Interaction of cephradine monohydrate with Cetyldimethylethylammonium Bromide

• We carry out the interaction of CDM drugs with CDMEAB conductometrically.
• We examine the effect of drugs on the critical micelle concentration of CDMEAB.
• Two critical micelle concentrations are obtained for drug-CDMEAB system.
• Electrostatic and hydrophobic interactions between drug and surfactant are proposed.
• Effect of KCl and K2SO4 is observed on interaction between drug and surfactant.

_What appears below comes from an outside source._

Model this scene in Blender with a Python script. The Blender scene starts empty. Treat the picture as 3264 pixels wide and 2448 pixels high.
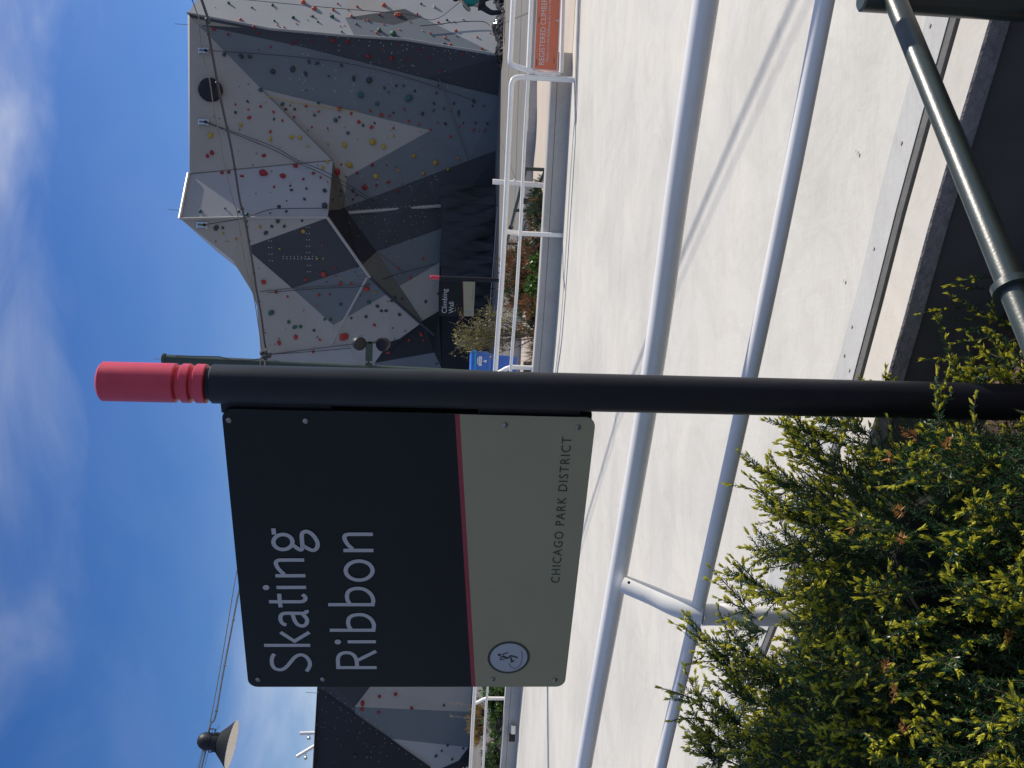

Interaction of cephradine monohydrate (CDM) with Cetyldimethylethylammonium Bromide (CDMEAB) has been studied by conductance measurements in pure form and in the presence of salts like potassium chloride (KCl) and potassium sulphate (K2SO4) over the temperature range of (298.15 to 318.15) K. From conductivity vs.   surfactant concentration plots, two critical micelle concentrations like c1∗ and c1∗ were obtained for (CDM + CDMEAB) systems. The variation of c∗ values of CDMEAB in the presence of CDM is the indication of the interaction between CDM and CDMEAB. For the (CDM + CDMEAB) system, the values of c∗ values are higher in magnitude in contrast to that of pure CDMEAB in water over the range in temperature studied. In aqueous solutions of KCl and K2SO4, the c∗ values are changed with the increase of the concentration of salts and hence the micellization is dependent on salt concentration. The ΔGm0 values were negative and the spontaneity of micellization process is found to be increased with increase of temperature. The values of ΔH1,m0 and ΔS1,m0 indicated that the drug mediated CDMEAB aggregation in water was controlled at lower temperatures while at higher temperatures the aggregation was both enthalpy and entropy controlled. The ΔH2,m0 and ΔS2,m0 values revealed that the micellization in water was both enthalpy and entropy controlled at lower and higher temperatures though the effect of entropy at middle temperature was dominant. The results indicated that binding interactions between CDM and CDMEAB are both electrostatic and hydrophobic in nature while the contribution of hydrophobic interaction is dominant at lower temperatures. In aqueous solution of KCl, The ΔHm0 and ΔSm0 values indicated that the micellization was both enthalpy and entropy controlled at lower temperature while the process was entirely entropy driven at higher temperatures. In case of aqueous K2SO4 solution, the micellization was mostly entropy driven over the range of temperatures studied.The negative molar heat capacity change (ΔmCp0) for micelle formation shows that ΔHm0 comes to be more negative as the temperature rises. The small ΔmCp0 and the overall positive binding entropy indicate slight structural rearrangement of CDMEAB micelle in the course of binding with CDM. The presence of linear correlation between ΔHm0 and ΔSm0 values was perceived in all cases.